03/03/2015
ColinM
516 Reviews
ColinM
1
Fascinatingly unwearable
Turquoise opens with a synthetic nebula of aldehydes and calone brutally superimposed on more realistic balsamic notes, red pepper, a freezing incense note, something anisic-resinous, amber, something like a dry leather note on the very base (not a “full” leather accord, but something dry and slightly “roasted” with a salty-rubber aftertaste – like quinolines and the like). It is an odd scent indeed, which intrigues you at first: not “pleasant”, actually, but not even unpleasant, at least at first. Or just a bit. But more than that, just weird. Actually the most prominent “weird” factor is the clash between the cold, azure, lunar synthetic notes of calone and the (synthetic, I guess) pine-incense accord with the more “realistic”, earthy warmth of resins, woods and spices.
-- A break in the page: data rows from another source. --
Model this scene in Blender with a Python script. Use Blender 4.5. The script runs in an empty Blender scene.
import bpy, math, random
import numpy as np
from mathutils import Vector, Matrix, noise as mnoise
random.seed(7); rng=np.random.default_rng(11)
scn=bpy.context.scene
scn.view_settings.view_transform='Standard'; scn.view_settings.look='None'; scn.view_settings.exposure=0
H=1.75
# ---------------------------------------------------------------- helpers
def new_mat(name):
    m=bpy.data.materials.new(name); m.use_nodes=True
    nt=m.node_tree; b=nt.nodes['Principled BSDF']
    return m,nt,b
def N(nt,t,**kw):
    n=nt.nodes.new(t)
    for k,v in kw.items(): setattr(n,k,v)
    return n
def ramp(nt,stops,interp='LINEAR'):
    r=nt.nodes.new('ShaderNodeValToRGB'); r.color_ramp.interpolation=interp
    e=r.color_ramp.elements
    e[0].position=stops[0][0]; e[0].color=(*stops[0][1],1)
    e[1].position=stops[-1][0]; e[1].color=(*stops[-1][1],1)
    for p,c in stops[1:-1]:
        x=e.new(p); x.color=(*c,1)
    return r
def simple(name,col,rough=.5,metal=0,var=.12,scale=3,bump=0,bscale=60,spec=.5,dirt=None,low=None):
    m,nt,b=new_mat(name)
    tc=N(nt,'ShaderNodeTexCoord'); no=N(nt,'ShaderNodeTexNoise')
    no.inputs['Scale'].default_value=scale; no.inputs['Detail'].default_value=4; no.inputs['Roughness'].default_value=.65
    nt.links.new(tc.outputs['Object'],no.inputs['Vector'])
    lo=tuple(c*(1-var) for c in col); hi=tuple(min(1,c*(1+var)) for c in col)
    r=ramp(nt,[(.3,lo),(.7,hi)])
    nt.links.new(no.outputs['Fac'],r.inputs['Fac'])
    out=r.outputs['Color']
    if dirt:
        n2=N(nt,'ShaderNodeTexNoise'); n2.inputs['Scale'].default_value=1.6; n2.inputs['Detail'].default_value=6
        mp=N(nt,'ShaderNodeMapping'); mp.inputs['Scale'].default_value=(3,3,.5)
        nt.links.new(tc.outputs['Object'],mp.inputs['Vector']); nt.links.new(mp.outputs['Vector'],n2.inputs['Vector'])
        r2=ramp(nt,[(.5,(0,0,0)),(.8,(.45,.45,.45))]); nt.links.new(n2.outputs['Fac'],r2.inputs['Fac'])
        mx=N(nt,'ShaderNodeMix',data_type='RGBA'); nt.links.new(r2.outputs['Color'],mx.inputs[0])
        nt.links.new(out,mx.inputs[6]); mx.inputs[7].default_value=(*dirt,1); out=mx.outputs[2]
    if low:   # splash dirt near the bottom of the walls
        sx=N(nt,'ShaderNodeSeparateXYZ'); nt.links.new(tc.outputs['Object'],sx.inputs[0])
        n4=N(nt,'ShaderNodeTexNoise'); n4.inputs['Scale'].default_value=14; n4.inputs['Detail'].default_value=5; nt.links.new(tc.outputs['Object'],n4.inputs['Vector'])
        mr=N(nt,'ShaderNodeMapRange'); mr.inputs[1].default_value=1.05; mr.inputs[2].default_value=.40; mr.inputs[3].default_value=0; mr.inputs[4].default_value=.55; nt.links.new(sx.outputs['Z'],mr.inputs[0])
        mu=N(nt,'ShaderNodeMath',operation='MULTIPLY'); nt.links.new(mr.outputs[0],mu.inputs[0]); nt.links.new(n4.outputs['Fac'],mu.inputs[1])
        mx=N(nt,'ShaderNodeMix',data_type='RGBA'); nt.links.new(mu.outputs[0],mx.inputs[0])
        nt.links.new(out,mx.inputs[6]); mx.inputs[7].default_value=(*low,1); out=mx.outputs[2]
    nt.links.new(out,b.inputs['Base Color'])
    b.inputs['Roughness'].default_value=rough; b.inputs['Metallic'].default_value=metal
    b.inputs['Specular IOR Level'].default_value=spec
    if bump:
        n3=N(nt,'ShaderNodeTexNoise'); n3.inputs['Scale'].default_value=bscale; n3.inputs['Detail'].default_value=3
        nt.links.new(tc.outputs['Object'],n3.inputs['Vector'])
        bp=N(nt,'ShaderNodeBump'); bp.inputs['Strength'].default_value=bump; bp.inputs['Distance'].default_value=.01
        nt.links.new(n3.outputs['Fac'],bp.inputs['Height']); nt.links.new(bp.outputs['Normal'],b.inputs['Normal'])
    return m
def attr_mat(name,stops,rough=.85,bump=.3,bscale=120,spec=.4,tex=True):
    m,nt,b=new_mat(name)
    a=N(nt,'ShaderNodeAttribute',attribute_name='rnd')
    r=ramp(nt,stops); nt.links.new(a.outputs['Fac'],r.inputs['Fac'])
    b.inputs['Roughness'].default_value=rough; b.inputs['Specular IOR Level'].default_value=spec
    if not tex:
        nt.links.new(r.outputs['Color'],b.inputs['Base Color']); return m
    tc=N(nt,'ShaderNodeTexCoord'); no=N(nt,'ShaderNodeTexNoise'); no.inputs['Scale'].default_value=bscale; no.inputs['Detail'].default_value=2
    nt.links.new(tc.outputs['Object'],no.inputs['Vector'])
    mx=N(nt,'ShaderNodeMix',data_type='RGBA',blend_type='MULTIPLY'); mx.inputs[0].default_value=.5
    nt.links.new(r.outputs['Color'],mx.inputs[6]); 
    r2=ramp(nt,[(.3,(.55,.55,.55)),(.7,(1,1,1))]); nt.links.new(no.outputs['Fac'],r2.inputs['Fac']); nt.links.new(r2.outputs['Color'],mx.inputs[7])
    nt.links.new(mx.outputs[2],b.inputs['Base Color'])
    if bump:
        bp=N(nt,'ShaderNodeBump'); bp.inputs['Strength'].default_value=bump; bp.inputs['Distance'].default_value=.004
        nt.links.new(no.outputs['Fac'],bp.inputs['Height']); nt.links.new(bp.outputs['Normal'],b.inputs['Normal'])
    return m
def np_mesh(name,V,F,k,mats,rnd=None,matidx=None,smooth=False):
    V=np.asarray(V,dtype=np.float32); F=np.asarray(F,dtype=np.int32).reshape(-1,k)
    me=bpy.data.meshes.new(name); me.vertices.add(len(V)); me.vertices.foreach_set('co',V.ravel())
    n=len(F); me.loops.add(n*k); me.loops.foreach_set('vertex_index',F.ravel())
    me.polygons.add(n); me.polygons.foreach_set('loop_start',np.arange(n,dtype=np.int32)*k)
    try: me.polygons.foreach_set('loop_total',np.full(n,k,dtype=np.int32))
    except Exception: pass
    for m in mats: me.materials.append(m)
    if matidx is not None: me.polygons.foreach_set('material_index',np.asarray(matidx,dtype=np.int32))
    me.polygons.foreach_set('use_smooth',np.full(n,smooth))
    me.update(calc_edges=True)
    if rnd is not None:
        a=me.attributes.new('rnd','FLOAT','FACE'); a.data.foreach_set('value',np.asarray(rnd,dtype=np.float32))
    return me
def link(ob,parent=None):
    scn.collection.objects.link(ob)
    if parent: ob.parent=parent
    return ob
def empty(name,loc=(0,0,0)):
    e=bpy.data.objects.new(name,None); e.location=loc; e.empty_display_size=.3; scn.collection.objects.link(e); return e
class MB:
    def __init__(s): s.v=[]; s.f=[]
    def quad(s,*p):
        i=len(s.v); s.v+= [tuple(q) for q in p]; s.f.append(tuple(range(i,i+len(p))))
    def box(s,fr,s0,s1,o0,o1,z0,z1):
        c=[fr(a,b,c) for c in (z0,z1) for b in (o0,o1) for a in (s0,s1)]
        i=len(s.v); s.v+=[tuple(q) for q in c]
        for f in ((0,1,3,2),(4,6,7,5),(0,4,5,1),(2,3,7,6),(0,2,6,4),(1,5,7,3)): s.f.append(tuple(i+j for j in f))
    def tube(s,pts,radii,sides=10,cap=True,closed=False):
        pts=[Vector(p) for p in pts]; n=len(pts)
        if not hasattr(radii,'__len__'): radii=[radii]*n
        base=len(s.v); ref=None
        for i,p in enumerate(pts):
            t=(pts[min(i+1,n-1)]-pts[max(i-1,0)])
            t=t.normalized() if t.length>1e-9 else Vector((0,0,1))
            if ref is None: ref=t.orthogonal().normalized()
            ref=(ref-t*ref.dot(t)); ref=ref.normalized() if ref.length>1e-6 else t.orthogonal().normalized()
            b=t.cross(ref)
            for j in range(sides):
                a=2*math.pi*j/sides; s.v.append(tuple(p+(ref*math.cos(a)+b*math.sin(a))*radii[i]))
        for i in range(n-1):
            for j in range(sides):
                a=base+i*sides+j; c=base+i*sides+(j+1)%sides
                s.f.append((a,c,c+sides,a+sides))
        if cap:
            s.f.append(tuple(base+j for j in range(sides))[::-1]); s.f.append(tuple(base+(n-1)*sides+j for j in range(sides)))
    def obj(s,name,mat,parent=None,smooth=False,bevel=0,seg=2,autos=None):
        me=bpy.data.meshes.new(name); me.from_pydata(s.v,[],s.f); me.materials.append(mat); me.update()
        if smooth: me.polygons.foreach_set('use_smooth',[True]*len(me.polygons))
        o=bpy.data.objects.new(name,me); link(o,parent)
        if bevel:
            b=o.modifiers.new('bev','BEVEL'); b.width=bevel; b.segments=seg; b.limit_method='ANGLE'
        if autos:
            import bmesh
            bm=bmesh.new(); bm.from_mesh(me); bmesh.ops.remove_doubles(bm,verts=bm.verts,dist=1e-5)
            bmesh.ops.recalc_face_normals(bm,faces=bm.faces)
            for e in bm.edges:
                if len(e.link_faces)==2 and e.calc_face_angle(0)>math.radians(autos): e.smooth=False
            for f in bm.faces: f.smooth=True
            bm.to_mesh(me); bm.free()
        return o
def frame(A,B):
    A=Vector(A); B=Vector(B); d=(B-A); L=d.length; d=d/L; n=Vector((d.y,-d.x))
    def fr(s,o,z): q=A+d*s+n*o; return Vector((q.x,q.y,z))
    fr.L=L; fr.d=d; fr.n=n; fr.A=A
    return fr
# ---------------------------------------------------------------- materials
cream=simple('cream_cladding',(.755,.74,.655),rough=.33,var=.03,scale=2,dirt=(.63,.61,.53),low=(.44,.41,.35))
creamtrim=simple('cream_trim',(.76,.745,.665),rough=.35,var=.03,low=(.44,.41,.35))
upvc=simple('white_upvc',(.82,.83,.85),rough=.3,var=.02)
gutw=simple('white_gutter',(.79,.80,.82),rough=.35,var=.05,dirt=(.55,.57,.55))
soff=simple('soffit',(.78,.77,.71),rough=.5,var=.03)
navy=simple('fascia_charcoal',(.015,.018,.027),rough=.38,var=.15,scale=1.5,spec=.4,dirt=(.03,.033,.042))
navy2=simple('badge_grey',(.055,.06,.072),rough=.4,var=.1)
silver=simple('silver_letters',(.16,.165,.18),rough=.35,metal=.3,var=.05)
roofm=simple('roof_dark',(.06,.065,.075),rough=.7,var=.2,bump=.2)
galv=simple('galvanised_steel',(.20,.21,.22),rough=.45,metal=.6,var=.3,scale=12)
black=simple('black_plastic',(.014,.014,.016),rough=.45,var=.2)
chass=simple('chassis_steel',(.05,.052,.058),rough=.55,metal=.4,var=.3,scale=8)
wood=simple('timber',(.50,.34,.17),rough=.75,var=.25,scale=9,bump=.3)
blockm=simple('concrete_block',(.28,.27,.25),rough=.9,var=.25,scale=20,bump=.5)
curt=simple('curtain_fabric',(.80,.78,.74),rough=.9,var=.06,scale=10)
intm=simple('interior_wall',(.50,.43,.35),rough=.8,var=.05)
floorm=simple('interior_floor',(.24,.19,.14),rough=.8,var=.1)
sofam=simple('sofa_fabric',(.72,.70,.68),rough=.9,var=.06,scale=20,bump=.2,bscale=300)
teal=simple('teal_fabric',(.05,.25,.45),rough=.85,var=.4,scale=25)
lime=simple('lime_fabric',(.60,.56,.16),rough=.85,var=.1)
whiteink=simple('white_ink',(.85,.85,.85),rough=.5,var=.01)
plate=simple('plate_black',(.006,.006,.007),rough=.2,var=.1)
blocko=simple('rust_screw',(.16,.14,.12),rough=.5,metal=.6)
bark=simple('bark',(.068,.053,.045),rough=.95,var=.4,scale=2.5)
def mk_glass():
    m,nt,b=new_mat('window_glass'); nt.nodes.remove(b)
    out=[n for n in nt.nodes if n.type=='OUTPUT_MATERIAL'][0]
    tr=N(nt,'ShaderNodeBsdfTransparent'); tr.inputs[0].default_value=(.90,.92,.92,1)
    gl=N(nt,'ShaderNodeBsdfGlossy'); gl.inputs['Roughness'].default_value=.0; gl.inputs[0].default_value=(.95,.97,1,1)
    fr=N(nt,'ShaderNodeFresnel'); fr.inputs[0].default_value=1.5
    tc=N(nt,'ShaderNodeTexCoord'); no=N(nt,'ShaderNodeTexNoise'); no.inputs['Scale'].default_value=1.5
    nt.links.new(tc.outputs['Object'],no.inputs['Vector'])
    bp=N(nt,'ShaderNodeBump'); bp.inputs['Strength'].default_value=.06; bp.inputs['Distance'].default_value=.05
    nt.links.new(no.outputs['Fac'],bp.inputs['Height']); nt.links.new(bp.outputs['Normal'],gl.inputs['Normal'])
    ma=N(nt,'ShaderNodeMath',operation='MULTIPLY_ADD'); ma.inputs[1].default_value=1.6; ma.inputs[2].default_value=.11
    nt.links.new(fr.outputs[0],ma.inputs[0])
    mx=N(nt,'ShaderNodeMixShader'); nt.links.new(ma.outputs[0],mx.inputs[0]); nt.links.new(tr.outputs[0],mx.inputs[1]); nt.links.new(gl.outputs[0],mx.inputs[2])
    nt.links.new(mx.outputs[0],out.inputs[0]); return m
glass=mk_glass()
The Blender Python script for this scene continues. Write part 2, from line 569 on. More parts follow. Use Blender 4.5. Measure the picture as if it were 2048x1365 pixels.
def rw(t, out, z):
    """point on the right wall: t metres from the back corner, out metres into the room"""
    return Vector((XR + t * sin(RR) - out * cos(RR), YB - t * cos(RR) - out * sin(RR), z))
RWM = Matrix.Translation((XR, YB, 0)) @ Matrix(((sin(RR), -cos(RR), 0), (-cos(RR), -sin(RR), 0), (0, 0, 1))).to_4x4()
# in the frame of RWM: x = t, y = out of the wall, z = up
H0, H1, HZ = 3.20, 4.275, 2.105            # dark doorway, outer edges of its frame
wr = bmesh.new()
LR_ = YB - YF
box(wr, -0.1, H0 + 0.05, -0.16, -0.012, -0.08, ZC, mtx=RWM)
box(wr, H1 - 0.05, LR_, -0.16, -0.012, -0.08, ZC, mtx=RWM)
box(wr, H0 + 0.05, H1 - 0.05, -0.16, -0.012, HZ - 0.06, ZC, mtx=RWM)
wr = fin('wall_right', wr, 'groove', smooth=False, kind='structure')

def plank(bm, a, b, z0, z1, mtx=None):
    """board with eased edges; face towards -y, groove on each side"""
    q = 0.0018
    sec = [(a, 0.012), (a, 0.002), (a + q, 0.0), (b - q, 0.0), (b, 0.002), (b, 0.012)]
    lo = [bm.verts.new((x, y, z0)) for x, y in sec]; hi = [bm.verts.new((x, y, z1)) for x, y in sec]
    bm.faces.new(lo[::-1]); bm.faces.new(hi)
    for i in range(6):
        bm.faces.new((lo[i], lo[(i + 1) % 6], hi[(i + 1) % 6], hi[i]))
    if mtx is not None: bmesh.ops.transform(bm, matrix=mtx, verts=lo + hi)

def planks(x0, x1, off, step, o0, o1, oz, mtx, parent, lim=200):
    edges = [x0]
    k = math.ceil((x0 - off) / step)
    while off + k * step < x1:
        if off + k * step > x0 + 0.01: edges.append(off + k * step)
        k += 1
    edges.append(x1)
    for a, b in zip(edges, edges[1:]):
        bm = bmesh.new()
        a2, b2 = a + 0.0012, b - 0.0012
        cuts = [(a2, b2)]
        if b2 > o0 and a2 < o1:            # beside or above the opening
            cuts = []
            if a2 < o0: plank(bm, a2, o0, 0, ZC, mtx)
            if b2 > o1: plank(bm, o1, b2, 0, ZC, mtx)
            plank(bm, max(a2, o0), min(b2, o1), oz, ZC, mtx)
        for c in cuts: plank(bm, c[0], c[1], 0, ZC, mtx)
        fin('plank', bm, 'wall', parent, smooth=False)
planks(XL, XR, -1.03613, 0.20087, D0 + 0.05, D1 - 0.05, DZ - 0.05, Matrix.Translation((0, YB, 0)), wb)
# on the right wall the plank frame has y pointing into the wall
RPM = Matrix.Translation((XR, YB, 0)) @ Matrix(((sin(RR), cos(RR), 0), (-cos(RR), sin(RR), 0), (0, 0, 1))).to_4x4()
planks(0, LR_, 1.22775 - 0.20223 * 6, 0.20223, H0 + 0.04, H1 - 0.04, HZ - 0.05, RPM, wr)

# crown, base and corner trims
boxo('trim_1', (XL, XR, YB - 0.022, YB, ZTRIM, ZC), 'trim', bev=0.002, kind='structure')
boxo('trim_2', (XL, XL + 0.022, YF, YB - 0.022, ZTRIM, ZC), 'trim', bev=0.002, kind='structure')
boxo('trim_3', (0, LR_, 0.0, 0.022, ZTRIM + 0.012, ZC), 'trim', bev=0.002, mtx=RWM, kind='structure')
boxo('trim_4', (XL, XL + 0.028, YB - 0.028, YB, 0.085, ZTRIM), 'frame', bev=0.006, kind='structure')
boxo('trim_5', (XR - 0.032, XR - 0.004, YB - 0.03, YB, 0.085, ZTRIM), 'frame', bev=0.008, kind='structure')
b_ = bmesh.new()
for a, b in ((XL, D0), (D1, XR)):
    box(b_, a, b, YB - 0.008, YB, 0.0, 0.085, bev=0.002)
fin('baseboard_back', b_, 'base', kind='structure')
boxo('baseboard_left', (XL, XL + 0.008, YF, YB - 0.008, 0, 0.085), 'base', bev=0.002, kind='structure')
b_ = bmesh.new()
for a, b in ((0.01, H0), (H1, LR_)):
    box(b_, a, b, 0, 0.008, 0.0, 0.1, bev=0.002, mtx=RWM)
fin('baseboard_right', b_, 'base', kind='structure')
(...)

It’s an extremely dimensional, almost “vertical” fragrance, somehow creating a sort of shade from cold/azure to warm/brownish (that’s how I would picture this scent), with quite some clashes between bold notes going on – calone, pepper, resins, incense, they’re all quite loud and fighting for your attention. Now, once you get over the first impression, you’ll probably realize that as much intellectually fascinating it may be (it isn’t that much, though...), Turquoise isn’t actually that nice to wear. Once you get over the first “wow?” and once the notes settle on skin and reach their drydown, it starts to smell a bit boring (not to say annoying). Mostly because of the calone-on-unrelated-stuff thing, which fits as good as a trout on a pancake (which is actually how Turquoise smells in its central and final phases). Shortly, it may be a “de gustibus” matter but I think this is one of those scents which are more intellectually fascinating than actually pleasant to wear (and I personally consider that a defect).